My first real romantic relationship ended July 4th, minutes before the fireworks started. Which is just the sort of overly dramatic crap that I've come to expect from my life. I had never experienced love before and I'm not young. I'm used to rejection and finally let the walls down enough this time to allow myself feelings, only to be told that things were no longer mutual and that I was no longer sexually desired and should be happy she decided not to "string me along" and fuck other people behind my back. Thanks, I guess. But she really wants to be my friend, because in her words, I'm such an awesome person, that she's tried to hang out with me everyday since the break up. I'm not experienced enough with relationships to understand this and it feels like a game. A game where I get to watch her flirt, fuck and date other people all while still being in love with her and knowing 100% I'm not wanted. Um, what?? I already have a life of social anxiety based on imagined evidence, this could set me back years if I'm not really careful.

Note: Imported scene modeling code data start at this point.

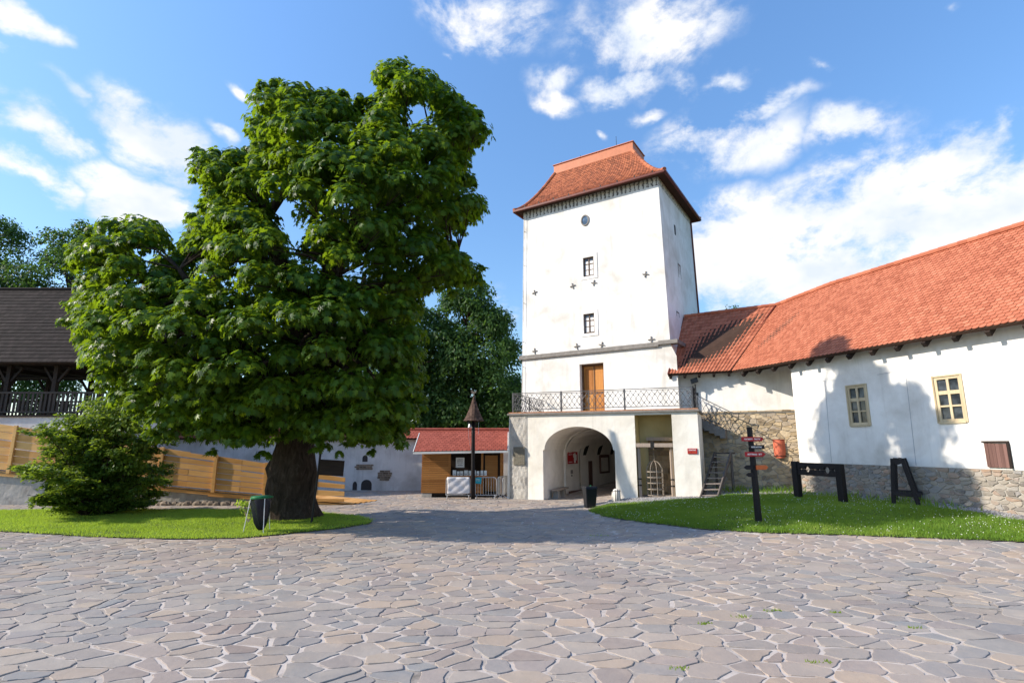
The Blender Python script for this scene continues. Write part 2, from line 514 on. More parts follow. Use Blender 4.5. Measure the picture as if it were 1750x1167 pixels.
class MB:
    def __init__(s):
        s.v, s.f, s.mi, s.rn = [], [], [], []

    def add(s, vs, fs, m=0, r=None):
        o = len(s.v)
        s.v.extend([tuple(p) for p in vs])
        r = rnd.random() if r is None else r
        for f in fs:
            s.f.append(tuple(o + i for i in f))
            s.mi.append(m)
            s.rn.append(r)
        return s

    def quad(s, a, b, c, d, m=0, r=None):
        return s.add([a, b, c, d], [(0, 1, 2, 3)], m, r)

    def hexa(s, p, m=0, r=None):
        """eight corners: bottom ring 0-3, top ring 4-7"""
        return s.add(p, [(3, 2, 1, 0), (4, 5, 6, 7), (0, 1, 5, 4), (1, 2, 6, 5), (2, 3, 7, 6), (3, 0, 4, 7)], m, r)

    def box(s, x0, x1, y0, y1, z0, z1, m=0, r=None):
        return s.hexa([(x0, y0, z0), (x1, y0, z0), (x1, y1, z0), (x0, y1, z0), (x0, y0, z1), (x1, y0, z1), (x1, y1, z1), (x0, y1, z1)], m, r)

    def fbox(s, fr, t0, t1, z0, z1, d0, d1, m=0, r=None):
        P = fr.p
        return s.hexa([P(t0, z0, d0), P(t1, z0, d0), P(t1, z0, d1), P(t0, z0, d1), P(t0, z1, d0), P(t1, z1, d0), P(t1, z1, d1), P(t0, z1, d1)], m, r)

    def beam(s, a, b, w, h, m=0, r=None, up=(0, 0, 1)):
        a, b = Vector(a), Vector(b)
        d = (b - a).normalized()
        upv = Vector(up)
        if abs(d.dot(upv)) > 0.98:
            upv = Vector((0, 1, 0))
        x = d.cross(upv).normalized() * (w / 2)
        y = x.cross(d).normalized() * (h / 2)
        return s.hexa([a - x - y, a + x - y, a + x + y, a - x + y, b - x - y, b + x - y, b + x + y, b - x + y], m, r)

    def tube(s, pts, rad, n=8, cap=True, m=0, r=None, jit=0.0):
        pts = [Vector(p) for p in pts]
        if isinstance(rad, (int, float)):
            rad = [rad] * len(pts)
        vs, fs = [], []
        ref = Vector((0.13, 0.21, 1)).normalized()
        prev = None
        for i, p in enumerate(pts):
            d = (pts[min(i + 1, len(pts) - 1)] - pts[max(i - 1, 0)]).normalized()
            x = d.cross(ref)
            if x.length < 0.2:
                x = d.cross(Vector((1, 0, 0)))
            x.normalize()
            if prev is not None:
                x = (prev - d * prev.dot(d)).normalized()
            prev = x
            y = d.cross(x)
            for k in range(n):
                a = 2 * PI * k / n
                q = rad[i] * (1 + (rnd.uniform(-jit, jit) if jit else 0))
                vs.append(p + x * (q * math.cos(a)) + y * (q * math.sin(a)))
        for i in range(len(pts) - 1):
            for k in range(n):
                k2 = (k + 1) % n
                fs.append((i * n + k, i * n + k2, (i + 1) * n + k2, (i + 1) * n + k))
        if cap:
            fs.append(tuple(range(n - 1, -1, -1)))
            fs.append(tuple((len(pts) - 1) * n + k for k in range(n)))
        return s.add(vs, fs, m, r)

    def lathe(s, c, prof, n=16, m=0, r=None, sx=1.0, sy=1.0):
        vs, fs = [], []
        for (q, z) in prof:
            for k in range(n):
                a = 2 * PI * k / n
                vs.append((c[0] + q * math.cos(a) * sx, c[1] + q * math.sin(a) * sy, c[2] + z))
        for i in range(len(prof) - 1):
            for k in range(n):
                k2 = (k + 1) % n
                fs.append((i * n + k, i * n + k2, (i + 1) * n + k2, (i + 1) * n + k))
        fs.append(tuple(range(n - 1, -1, -1)))
        fs.append(tuple((len(prof) - 1) * n + k for k in range(n)))
        return s.add(vs, fs, m, r)

    def build(s, name, mats, parent=None, loc=None, smooth=False, bevel=0.0):
        if not isinstance(mats, (list, tuple)):
            mats = [mats]
        V = np.array(s.v, dtype=np.float64).reshape(-1, 3)
        if loc is None:
            if parent is not None:
                loc = Vector((0, 0, 0))
                off = wloc(parent)
            else:
                loc = Vector(((V[:, 0].min() + V[:, 0].max()) / 2, (V[:, 1].min() + V[:, 1].max()) / 2, V[:, 2].min()))
                off = loc
        else:
            loc = Vector(loc)
            off = loc
        V = V - np.array(off)
        me = bpy.data.meshes.new(name)
        me.from_pydata(V.tolist(), [], s.f)
        for m in mats:
            me.materials.append(m)
        me.polygons.foreach_set('material_index', s.mi)
        if smooth:
            me.polygons.foreach_set('use_smooth', [True] * len(s.f))
        at = me.attributes.new('rnd', 'FLOAT', 'FACE')
        at.data.foreach_set('value', s.rn)
        uv = me.uv_layers.new(name='UVMap')
        co = []
        for p in me.polygons:
            nx, ny, nz = p.normal
            if abs(nz) < 0.985:
                L = math.hypot(nx, ny)
                ux, uy = -ny / L, nx / L
                wx, wy, wz = -uy * -nz * -1, ux * -nz * -1, L
                # v axis = n x u
                wx, wy, wz = ny * 0 - nz * uy, nz * ux - nx * 0, nx * uy - ny * ux
                for vi in p.vertices:
                    q = V[vi]
                    co.append(ux * q[0] + uy * q[1])
                    co.append(wx * q[0] + wy * q[1] + wz * q[2])
            else:
                for vi in p.vertices:
                    q = V[vi]
                    co.append(q[0])
                    co.append(q[1])
        uv.data.foreach_set('uv', co)
        me.update()
        o = bpy.data.objects.new(name, me)
        COL.objects.link(o)
        if parent is not None:
            o.parent = parent
        o.location = loc
        if bevel:
            b = o.modifiers.new('bevel', 'BEVEL')
            b.width = bevel
            b.segments = 2
            b.limit_method = 'ANGLE'
        return o


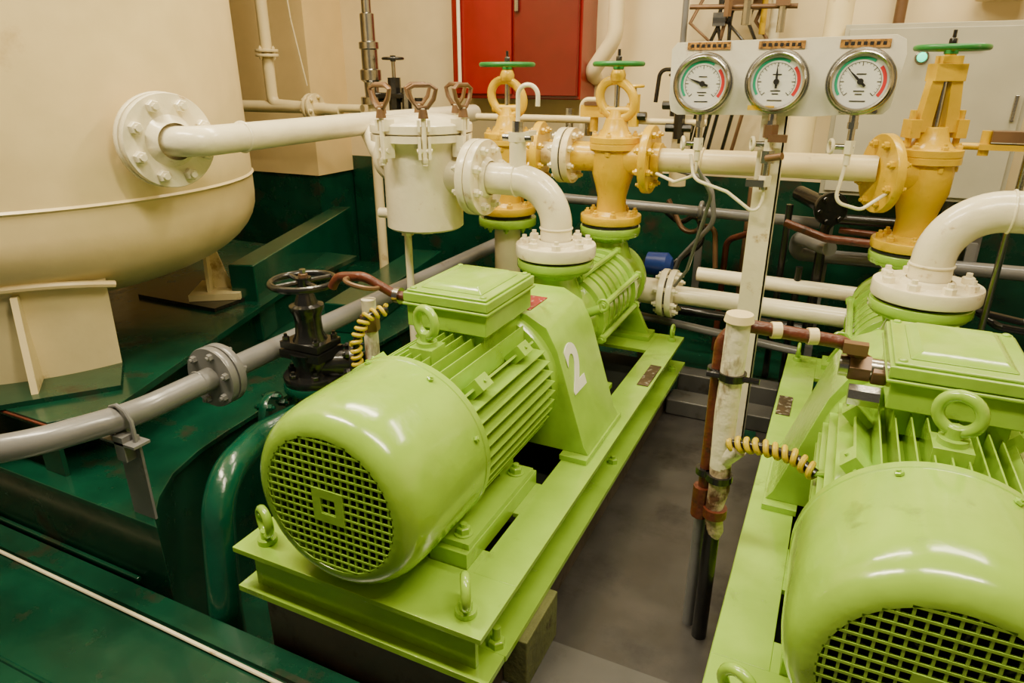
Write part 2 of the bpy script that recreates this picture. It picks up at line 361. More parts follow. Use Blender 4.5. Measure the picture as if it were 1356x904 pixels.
XP=-.722;XQ=.214
pump(XP,'2');pump(XQ,'1',.028)
# ---------------------------------------------------------------- globe valves (yellow)
def valve(x,y,z,ang,wr,lift,boxarm=False):
    b=B('globe_valve');b.M=Matrix.Translation((x,y,z))@Matrix.Rotation(ang,4,'Z')
    Z=(0,0,1)
    b.flange((0,0,.019),Z,.107,.028,YEL,8,.012,back=False)
    b.lathe((0,0,.033),Z,[(0,.066),(.012,.052),(.06,.05),(.10,.06),(.14,.072),(.20,.074),(.235,.066),(.24,.05)],YEL,36)
    b.lathe((0,0,.255),Z,[(0,0),(0,.085),(.018,.085),(.018,.083),(.021,.083),(.021,.085),(.04,.085),(.043,.06),(.062,.045),(.085,.038),(.10,.034),(.10,0)],YEL,36)
    for i in range(6):
        g=2*math.pi*(i+.5)/6;b.bolt((.070*math.cos(g),.070*math.sin(g),.295),Z,.010,.012,YEL);b.cyl((.070*math.cos(g),.070*math.sin(g),.25),(.070*math.cos(g),.070*math.sin(g),.235),.010,YEL,n=6)
    b.lathe((.02,0,.225),(1,0,0),[(0,.058),(.08,.052),(.092,.058),(.094,.06)],YEL,32)
    b.flange((.125,0,.225),(1,0,0),.112,.026,YEL,8,.012)
    if boxarm:
        for s in(-1,1):
            b.prism([(s*.058,-.016,.34),(s*.020,-.016,.34),(s*.010,-.016,.48),(s*.040,-.016,.50)],(0,.032,0),YEL)
            b.box((s*.065,0,.35),(.03,.05,.05),YEL);b.cyl((s*.068,0,.3),(s*.068,0,.40),.009,YEL)
        b.boxmm(-.042,.042,-.026,.026,.475,.520,YEL);b.boxmm(-.028,.028,-.020,.020,.520,.54,YEL)
    else:
        b.torus((0,0,.415),(0,1,0),.066,.0155,YEL,32,10,.80)
        b.lathe((0,0,.335),Z,[(0,.034),(.03,.024),(.045,.02),(.045,0)],YEL,20)
        b.cyl((-.055,0,.38),(.055,0,.38),.013,YEL);b.bolt((-.04,0,.385),Z,.009,.012,YEL);b.bolt((.04,0,.385),Z,.009,.012,YEL)
        b.lathe((0,0,.472),Z,[(0,0),(0,.024),(.02,.026),(.035,.02),(.035,0)],YEL,20)
    b.cyl((0,0,.34),(0,0,.55+lift),.009,STL)
    b.cyl((0,0,.50),(0,0,.52+lift),.015,BLK if not boxarm else YEL,n=12)
    b.wheel((0,0,.525+lift),Z,wr,.008,GRN,5,.018,.004)
    b.bolt((0,0,.535+lift),Z,.011,.014,BLK);b.cyl((0,0,.54+lift),(0,0,.57+lift),.005,BLK)
    return b.finish(.0012,seg=1)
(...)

Also, the job that I interviewed for the day before the break up, the interview that went better than expected; they finally got back to me this morning to say that actually I'm not qualified in any way for any of the things they need and they couldn't figure a way to fit me into their team. That all the years in grad school don't count for anything in the professional world and that although I've been working over a year professionally in the field, it's not enough. So, while I get to keep the shit job I have now, which requires a 6 hour commute to a boring job, with crap pay, no benefits and terrible working conditions, I still have to crash at my parents on the weekends and never get to see my friends or family. This job pretty much directly contributed to the break up of my relationship. I hate it, I need it, It's not doing anything for my professional development and no one else will take me.

God, this is such a pity party. I've been reaching out to my friends in the past few days and was told I sounded like my old self. My old self was a near suicidal, obese shut in. I've been sliding back into that same old head space, I thought about shooting myself again for the first time in 2 years. It's probably because this is all happening at once and I'm overwhelmed. Clearly. I started drinking and smoking again. I'm scared.
weary
Posts: 396
Joined: July 10th, 2012, 2:53 pm

Re: not good enough for anything

Post by weary »

Hi trying4better.

Wow. That sounds like a lot to deal with all at once. It seems like all of those things have really activated some very yucky thoughts and feelings about yourself. I feel you. I know how hard it is to keep from drowning in feelings of rejection and invalidation and to believe that they mean something about you rather than the person making them, or that it is hopeless. In reading your story, seeing that at some point in the past, you were more depressed (your "old self") and you managed to get to a point where you were no longer feeling that way means that you have the tools and the capacity to do it again. You're describing perfectly understandable reactions to some bad shit in your life. It sounds exhausting and trying. But you sound very aware of it, and I'm really glad that you are reaching out for support here. If you can, try not to beat yourself up if you see yourself slipping into old patterns that you don't want to reenact, but have compassion for yourself. That's how much you are struggling with these new developments in your life, but you also have the capacity to see what's going on, and as your handle suggests, strive for improvement. You are worth it and I believe in you.